What the general guidelines need to be for each of these are being debated by regulators and industry insiders to make it easier for lenders to package “standardized” and qualified mortgages into security pools.
But, there’s a huge problem with establishing a QM standard.
If the new standards are more restrictive, they will limit credit access to a wide cross-section of would-be homebuyers.
As a result, regulators are having a hard time determining what percent of defaults in the future might be prevented, as opposed to what percent of loans would be excluded under QM standards.
The QRM issue is all about an even higher standard of loan, that if met, wouldn’t require the originator to retain a 5% interest in those loans as an additional reserve.
But these issues aren’t even the industry’s biggest problem.
Even now, there’s still no resolution about the future of Fannie and Freddie.
They’re supposed to be wound down, but they can’t be. They are the ultimate buyer of the majority mortgages made and there is no private solution that is capable of replacing them.
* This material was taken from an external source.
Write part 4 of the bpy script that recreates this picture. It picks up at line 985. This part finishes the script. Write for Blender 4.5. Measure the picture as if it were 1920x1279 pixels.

And until there is, the battle over government intervention in the housing market will continue.
Yes, everyone wants to fix housing.
But, in an election year, are people going to be screaming for more taxpayer breaks for banks that originate mortgages and sell them to Fannie and Freddie so they can make more loans and profits while putting taxpayers at risk?
No matter what the headline news is about housing, the truth is unless there’s an assemblyline-like fix down at the financing factory, don’t count on a sustainable recovery in housing any time soon.